Work to do
Write out the whole of the material exactly.

++++

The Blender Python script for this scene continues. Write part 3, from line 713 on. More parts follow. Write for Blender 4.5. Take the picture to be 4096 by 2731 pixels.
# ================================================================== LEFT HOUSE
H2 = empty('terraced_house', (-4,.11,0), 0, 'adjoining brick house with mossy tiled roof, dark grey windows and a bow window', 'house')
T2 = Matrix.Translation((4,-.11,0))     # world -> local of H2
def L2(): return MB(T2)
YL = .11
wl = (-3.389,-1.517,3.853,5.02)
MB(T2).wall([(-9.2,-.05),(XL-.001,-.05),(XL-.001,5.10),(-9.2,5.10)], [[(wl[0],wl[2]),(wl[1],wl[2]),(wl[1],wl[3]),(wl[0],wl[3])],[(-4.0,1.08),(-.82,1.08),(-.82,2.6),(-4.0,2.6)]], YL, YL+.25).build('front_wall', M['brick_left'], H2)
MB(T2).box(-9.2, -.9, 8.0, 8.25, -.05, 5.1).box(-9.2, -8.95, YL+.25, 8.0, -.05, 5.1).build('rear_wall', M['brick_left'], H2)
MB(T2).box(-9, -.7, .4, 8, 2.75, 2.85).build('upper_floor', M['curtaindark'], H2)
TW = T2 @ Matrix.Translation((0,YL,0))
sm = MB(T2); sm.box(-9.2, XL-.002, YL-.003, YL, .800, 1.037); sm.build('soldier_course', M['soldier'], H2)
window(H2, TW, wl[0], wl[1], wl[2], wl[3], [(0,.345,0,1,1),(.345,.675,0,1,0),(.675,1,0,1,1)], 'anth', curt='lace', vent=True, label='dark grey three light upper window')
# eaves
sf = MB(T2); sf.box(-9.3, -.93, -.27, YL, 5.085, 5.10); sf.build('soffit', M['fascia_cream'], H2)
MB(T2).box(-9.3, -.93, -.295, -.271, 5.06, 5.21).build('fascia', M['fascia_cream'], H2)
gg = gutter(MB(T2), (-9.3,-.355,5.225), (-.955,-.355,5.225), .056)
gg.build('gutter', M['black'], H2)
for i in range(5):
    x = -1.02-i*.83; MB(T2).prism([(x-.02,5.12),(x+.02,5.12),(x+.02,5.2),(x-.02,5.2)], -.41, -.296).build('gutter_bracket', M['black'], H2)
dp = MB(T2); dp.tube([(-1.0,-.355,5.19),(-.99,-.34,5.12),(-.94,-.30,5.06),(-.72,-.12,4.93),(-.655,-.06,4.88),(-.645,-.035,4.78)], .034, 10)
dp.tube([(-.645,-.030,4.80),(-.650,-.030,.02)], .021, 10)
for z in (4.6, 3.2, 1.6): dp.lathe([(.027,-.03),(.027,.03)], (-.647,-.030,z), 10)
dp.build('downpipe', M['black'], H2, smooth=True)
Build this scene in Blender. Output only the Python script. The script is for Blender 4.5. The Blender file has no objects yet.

++++

Task answer
The Blender Python script for this scene continues. Write part 3, from line 713 on. More parts follow. Write for Blender 4.5. Take the picture to be 4096 by 2731 pixels.
# ================================================================== LEFT HOUSE
H2 = empty('terraced_house', (-4,.11,0), 0, 'adjoining brick house with mossy tiled roof, dark grey windows and a bow window', 'house')
T2 = Matrix.Translation((4,-.11,0))     # world -> local of H2
def L2(): return MB(T2)
YL = .11
wl = (-3.389,-1.517,3.853,5.02)
MB(T2).wall([(-9.2,-.05),(XL-.001,-.05),(XL-.001,5.10),(-9.2,5.10)], [[(wl[0],wl[2]),(wl[1],wl[2]),(wl[1],wl[3]),(wl[0],wl[3])],[(-4.0,1.08),(-.82,1.08),(-.82,2.6),(-4.0,2.6)]], YL, YL+.25).build('front_wall', M['brick_left'], H2)
MB(T2).box(-9.2, -.9, 8.0, 8.25, -.05, 5.1).box(-9.2, -8.95, YL+.25, 8.0, -.05, 5.1).build('rear_wall', M['brick_left'], H2)
MB(T2).box(-9, -.7, .4, 8, 2.75, 2.85).build('upper_floor', M['curtaindark'], H2)
TW = T2 @ Matrix.Translation((0,YL,0))
sm = MB(T2); sm.box(-9.2, XL-.002, YL-.003, YL, .800, 1.037); sm.build('soldier_course', M['soldier'], H2)
window(H2, TW, wl[0], wl[1], wl[2], wl[3], [(0,.345,0,1,1),(.345,.675,0,1,0),(.675,1,0,1,1)], 'anth', curt='lace', vent=True, label='dark grey three light upper window')
# eaves
sf = MB(T2); sf.box(-9.3, -.93, -.27, YL, 5.085, 5.10); sf.build('soffit', M['fascia_cream'], H2)
MB(T2).box(-9.3, -.93, -.295, -.271, 5.06, 5.21).build('fascia', M['fascia_cream'], H2)
gg = gutter(MB(T2), (-9.3,-.355,5.225), (-.955,-.355,5.225), .056)
gg.build('gutter', M['black'], H2)
for i in range(5):
    x = -1.02-i*.83; MB(T2).prism([(x-.02,5.12),(x+.02,5.12),(x+.02,5.2),(x-.02,5.2)], -.41, -.296).build('gutter_bracket', M['black'], H2)
dp = MB(T2); dp.tube([(-1.0,-.355,5.19),(-.99,-.34,5.12),(-.94,-.30,5.06),(-.72,-.12,4.93),(-.655,-.06,4.88),(-.645,-.035,4.78)], .034, 10)
dp.tube([(-.645,-.030,4.80),(-.650,-.030,.02)], .021, 10)
for z in (4.6, 3.2, 1.6): dp.lathe([(.027,-.03),(.027,.03)], (-.647,-.030,z), 10)
dp.build('downpipe', M['black'], H2, smooth=True)
Build this scene in Blender. Output only the Python script. The script is for Blender 4.5. The Blender file has no objects yet.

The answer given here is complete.